Benjamin Hennig, Anthropocene Worlds, 2016
Geographer Benjamin Hennig’s world map is a cartogram, a map of a territory which is distorted to reflect complex data related to a specific economic, social, political, or environmental factor. The map blends area information with population figures to create a world map in which the densest and most populous areas are bigger. Most prominent are the vast populated regions of China, Japan, and India, and the white-coloured metropolitan areas of Beijing, Chicago, Paris, Mexico and Moscow. According to Hennig the world is now critically influenced by humanity, and so humanity has become the appropriate scale to measure it.
1940 Nazi map plotting locations of European immigrants living in the US. Photograph: British Library, via The Guardian
This WWII map, produced by the Nazis, showed the distribution, by state, of first and second generation immigrants to America. The information would have helped Joseph Goebbels’ propaganda ministry to direct adverts urging the US to stay out of the war.
Sauda Kapić, Sarajevo Escape map, 1996. Copyright Miran Norderland
The ‘survival’ map of Sarajevo was produced in the city while it was under siege by the Bosnian Serb army between 1992 and 1996. Compiled from photos, documents and other maps, it shows the ring of steel surrounding the city but also the details of survival inside the city, including secret tunnels, corridors to avoid sniper fire and parks turned into vegetable gardens
F. Klimesch, Was von der Entente übrig bliebe, wenn sie Ernst machte mit dem Selbstbestimmungsrecht ihrer eigenen Völker und die Zügel losließe! (What would be left of the Entente if they were serious about their own people’s ‘right of self-determination’ and let go of the reins!), c. 1919 , Berlin
A propaganda poster published in Germany in 1919. Among the terms imposed on the defeated Germany at Versailles in 1919 was the loss of its oversea territories on the claim that these regions had the right to statehood for themselves. The map shows the four victorious powers of Britain, France, Russia and the United States of America hold onto the reins of their respective national beasts (the British lion, the French cockerel, Russian polar bear and American bison or buffalo) positioned over their imperial holdings.
Target Berlin, 1943. Copyright British Library.
American World War II propaganda poster ‘targeting’ Berlin, then the capital of the Third Reich.

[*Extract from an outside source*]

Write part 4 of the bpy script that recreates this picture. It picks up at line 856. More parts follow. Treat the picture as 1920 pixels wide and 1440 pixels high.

Lucien Boucher, Air France, 1950
Both before and after World War II, Air France issued a series of posters advertising their air routes. Designed by Lucien Boucher, the planisphere above portrayed the heavens under which the airline flew.
MacDonald Gill, Britain the World Centre. Cable & Wireless great circle map, London, 1945
MacDonald Gill map shows the network of undersea and wireless cables which connected Britain to its empire and to the rest of the world.
World Peace Council, The world according to Ronald Reagan, Helsinki, 1984. Image: zombietime
Pneu Michelin, Guide to the Ypres battlefield, 1919. Image: FirstWorldWar
The Michelin Tyre Company published motor tourist guides to the battlefields of the Western Front even before WWI had ended. Visitors traveled to the battlegrounds either out of curiosity or to see the area where a loved one had fallen or to visit their grave.
Japan Travel Bureau, Map of Hiroshima, Hiroshima, 1947. Image: David Rumsey
The map was produced by the Japan Travel Bureau for Western visitors who came to witness the devastation done by the atomic bomb dropped on the Japanese city in August 1945. The grey area at the center of map indicates the main area of A-Bomb devastation.
Maps and the 20th Century: Drawing the Line remains open at the British Library in London until Wed 1 Mar 2017.